WHAT THE TASK ASKS
Below is the data. Give it again, complete and exact.

MATERIAL
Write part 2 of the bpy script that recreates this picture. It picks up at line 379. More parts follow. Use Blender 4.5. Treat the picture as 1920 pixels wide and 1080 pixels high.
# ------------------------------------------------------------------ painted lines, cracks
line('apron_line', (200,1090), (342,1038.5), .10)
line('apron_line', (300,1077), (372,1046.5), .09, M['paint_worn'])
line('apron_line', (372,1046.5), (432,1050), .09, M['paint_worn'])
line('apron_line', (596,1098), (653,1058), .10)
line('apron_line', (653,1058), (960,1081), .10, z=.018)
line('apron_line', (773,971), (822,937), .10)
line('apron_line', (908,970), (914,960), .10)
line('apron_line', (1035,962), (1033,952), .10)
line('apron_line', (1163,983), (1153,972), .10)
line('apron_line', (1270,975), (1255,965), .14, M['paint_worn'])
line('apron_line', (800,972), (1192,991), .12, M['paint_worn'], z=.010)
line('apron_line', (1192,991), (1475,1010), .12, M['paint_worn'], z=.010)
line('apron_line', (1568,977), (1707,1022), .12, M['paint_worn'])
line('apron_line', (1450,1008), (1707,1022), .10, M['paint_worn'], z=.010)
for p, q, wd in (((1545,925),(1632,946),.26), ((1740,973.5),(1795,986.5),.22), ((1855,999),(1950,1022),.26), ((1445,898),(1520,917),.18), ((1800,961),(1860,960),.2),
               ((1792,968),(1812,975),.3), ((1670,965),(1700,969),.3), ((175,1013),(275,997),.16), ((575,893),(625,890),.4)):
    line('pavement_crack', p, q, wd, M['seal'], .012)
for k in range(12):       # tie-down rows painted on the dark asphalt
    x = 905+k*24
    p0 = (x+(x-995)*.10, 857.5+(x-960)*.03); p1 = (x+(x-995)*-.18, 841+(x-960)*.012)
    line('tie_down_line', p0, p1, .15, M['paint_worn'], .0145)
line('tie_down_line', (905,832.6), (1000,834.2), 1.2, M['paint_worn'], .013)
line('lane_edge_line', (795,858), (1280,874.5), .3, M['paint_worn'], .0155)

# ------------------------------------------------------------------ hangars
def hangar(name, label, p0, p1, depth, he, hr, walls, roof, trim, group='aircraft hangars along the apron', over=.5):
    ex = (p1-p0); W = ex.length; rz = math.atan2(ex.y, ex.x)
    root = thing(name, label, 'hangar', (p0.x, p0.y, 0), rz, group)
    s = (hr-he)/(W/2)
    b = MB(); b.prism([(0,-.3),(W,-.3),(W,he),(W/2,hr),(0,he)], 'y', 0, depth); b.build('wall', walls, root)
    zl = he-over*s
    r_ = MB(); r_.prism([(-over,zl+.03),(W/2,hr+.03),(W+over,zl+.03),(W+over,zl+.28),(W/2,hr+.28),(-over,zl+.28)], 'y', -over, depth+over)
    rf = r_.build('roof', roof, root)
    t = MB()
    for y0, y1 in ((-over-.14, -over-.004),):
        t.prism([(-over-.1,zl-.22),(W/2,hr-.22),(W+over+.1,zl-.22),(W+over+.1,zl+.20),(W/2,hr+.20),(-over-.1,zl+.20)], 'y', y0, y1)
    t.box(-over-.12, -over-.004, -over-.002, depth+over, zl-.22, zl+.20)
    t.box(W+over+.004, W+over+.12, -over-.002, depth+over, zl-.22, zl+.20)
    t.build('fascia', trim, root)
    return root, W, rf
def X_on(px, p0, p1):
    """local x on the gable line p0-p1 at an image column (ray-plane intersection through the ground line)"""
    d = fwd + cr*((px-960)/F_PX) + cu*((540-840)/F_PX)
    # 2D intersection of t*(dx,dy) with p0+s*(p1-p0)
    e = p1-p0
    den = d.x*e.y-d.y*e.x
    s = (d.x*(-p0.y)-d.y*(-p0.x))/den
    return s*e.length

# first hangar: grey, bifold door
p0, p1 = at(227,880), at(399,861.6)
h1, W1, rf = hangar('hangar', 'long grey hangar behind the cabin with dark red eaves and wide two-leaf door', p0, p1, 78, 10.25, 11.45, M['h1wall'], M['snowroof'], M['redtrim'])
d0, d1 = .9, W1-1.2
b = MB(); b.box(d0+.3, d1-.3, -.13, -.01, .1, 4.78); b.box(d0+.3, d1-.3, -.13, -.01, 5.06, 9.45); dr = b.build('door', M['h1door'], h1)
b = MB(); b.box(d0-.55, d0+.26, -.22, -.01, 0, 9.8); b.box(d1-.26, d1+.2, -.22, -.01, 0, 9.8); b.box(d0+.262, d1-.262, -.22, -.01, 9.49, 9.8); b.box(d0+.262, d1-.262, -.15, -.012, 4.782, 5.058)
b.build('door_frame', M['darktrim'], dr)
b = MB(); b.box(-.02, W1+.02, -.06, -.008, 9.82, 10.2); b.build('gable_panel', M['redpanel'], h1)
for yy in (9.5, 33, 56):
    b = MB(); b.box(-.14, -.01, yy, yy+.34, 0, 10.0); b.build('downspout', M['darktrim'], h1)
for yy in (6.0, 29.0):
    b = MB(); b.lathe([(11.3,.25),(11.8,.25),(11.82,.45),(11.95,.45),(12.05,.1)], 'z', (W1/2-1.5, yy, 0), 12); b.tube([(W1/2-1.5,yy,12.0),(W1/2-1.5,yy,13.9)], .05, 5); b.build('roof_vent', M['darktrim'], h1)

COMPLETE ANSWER
Write part 2 of the bpy script that recreates this picture. It picks up at line 379. More parts follow. Use Blender 4.5. Treat the picture as 1920 pixels wide and 1080 pixels high.
# ------------------------------------------------------------------ painted lines, cracks
line('apron_line', (200,1090), (342,1038.5), .10)
line('apron_line', (300,1077), (372,1046.5), .09, M['paint_worn'])
line('apron_line', (372,1046.5), (432,1050), .09, M['paint_worn'])
line('apron_line', (596,1098), (653,1058), .10)
line('apron_line', (653,1058), (960,1081), .10, z=.018)
line('apron_line', (773,971), (822,937), .10)
line('apron_line', (908,970), (914,960), .10)
line('apron_line', (1035,962), (1033,952), .10)
line('apron_line', (1163,983), (1153,972), .10)
line('apron_line', (1270,975), (1255,965), .14, M['paint_worn'])
line('apron_line', (800,972), (1192,991), .12, M['paint_worn'], z=.010)
line('apron_line', (1192,991), (1475,1010), .12, M['paint_worn'], z=.010)
line('apron_line', (1568,977), (1707,1022), .12, M['paint_worn'])
line('apron_line', (1450,1008), (1707,1022), .10, M['paint_worn'], z=.010)
for p, q, wd in (((1545,925),(1632,946),.26), ((1740,973.5),(1795,986.5),.22), ((1855,999),(1950,1022),.26), ((1445,898),(1520,917),.18), ((1800,961),(1860,960),.2),
               ((1792,968),(1812,975),.3), ((1670,965),(1700,969),.3), ((175,1013),(275,997),.16), ((575,893),(625,890),.4)):
    line('pavement_crack', p, q, wd, M['seal'], .012)
for k in range(12):       # tie-down rows painted on the dark asphalt
    x = 905+k*24
    p0 = (x+(x-995)*.10, 857.5+(x-960)*.03); p1 = (x+(x-995)*-.18, 841+(x-960)*.012)
    line('tie_down_line', p0, p1, .15, M['paint_worn'], .0145)
line('tie_down_line', (905,832.6), (1000,834.2), 1.2, M['paint_worn'], .013)
line('lane_edge_line', (795,858), (1280,874.5), .3, M['paint_worn'], .0155)

# ------------------------------------------------------------------ hangars
def hangar(name, label, p0, p1, depth, he, hr, walls, roof, trim, group='aircraft hangars along the apron', over=.5):
    ex = (p1-p0); W = ex.length; rz = math.atan2(ex.y, ex.x)
    root = thing(name, label, 'hangar', (p0.x, p0.y, 0), rz, group)
    s = (hr-he)/(W/2)
    b = MB(); b.prism([(0,-.3),(W,-.3),(W,he),(W/2,hr),(0,he)], 'y', 0, depth); b.build('wall', walls, root)
    zl = he-over*s
    r_ = MB(); r_.prism([(-over,zl+.03),(W/2,hr+.03),(W+over,zl+.03),(W+over,zl+.28),(W/2,hr+.28),(-over,zl+.28)], 'y', -over, depth+over)
    rf = r_.build('roof', roof, root)
    t = MB()
    for y0, y1 in ((-over-.14, -over-.004),):
        t.prism([(-over-.1,zl-.22),(W/2,hr-.22),(W+over+.1,zl-.22),(W+over+.1,zl+.20),(W/2,hr+.20),(-over-.1,zl+.20)], 'y', y0, y1)
    t.box(-over-.12, -over-.004, -over-.002, depth+over, zl-.22, zl+.20)
    t.box(W+over+.004, W+over+.12, -over-.002, depth+over, zl-.22, zl+.20)
    t.build('fascia', trim, root)
    return root, W, rf
def X_on(px, p0, p1):
    """local x on the gable line p0-p1 at an image column (ray-plane intersection through the ground line)"""
    d = fwd + cr*((px-960)/F_PX) + cu*((540-840)/F_PX)
    # 2D intersection of t*(dx,dy) with p0+s*(p1-p0)
    e = p1-p0
    den = d.x*e.y-d.y*e.x
    s = (d.x*(-p0.y)-d.y*(-p0.x))/den
    return s*e.length

# first hangar: grey, bifold door
p0, p1 = at(227,880), at(399,861.6)
h1, W1, rf = hangar('hangar', 'long grey hangar behind the cabin with dark red eaves and wide two-leaf door', p0, p1, 78, 10.25, 11.45, M['h1wall'], M['snowroof'], M['redtrim'])
d0, d1 = .9, W1-1.2
b = MB(); b.box(d0+.3, d1-.3, -.13, -.01, .1, 4.78); b.box(d0+.3, d1-.3, -.13, -.01, 5.06, 9.45); dr = b.build('door', M['h1door'], h1)
b = MB(); b.box(d0-.55, d0+.26, -.22, -.01, 0, 9.8); b.box(d1-.26, d1+.2, -.22, -.01, 0, 9.8); b.box(d0+.262, d1-.262, -.22, -.01, 9.49, 9.8); b.box(d0+.262, d1-.262, -.15, -.012, 4.782, 5.058)
b.build('door_frame', M['darktrim'], dr)
b = MB(); b.box(-.02, W1+.02, -.06, -.008, 9.82, 10.2); b.build('gable_panel', M['redpanel'], h1)
for yy in (9.5, 33, 56):
    b = MB(); b.box(-.14, -.01, yy, yy+.34, 0, 10.0); b.build('downspout', M['darktrim'], h1)
for yy in (6.0, 29.0):
    b = MB(); b.lathe([(11.3,.25),(11.8,.25),(11.82,.45),(11.95,.45),(12.05,.1)], 'z', (W1/2-1.5, yy, 0), 12); b.tube([(W1/2-1.5,yy,12.0),(W1/2-1.5,yy,13.9)], .05, 5); b.build('roof_vent', M['darktrim'], h1)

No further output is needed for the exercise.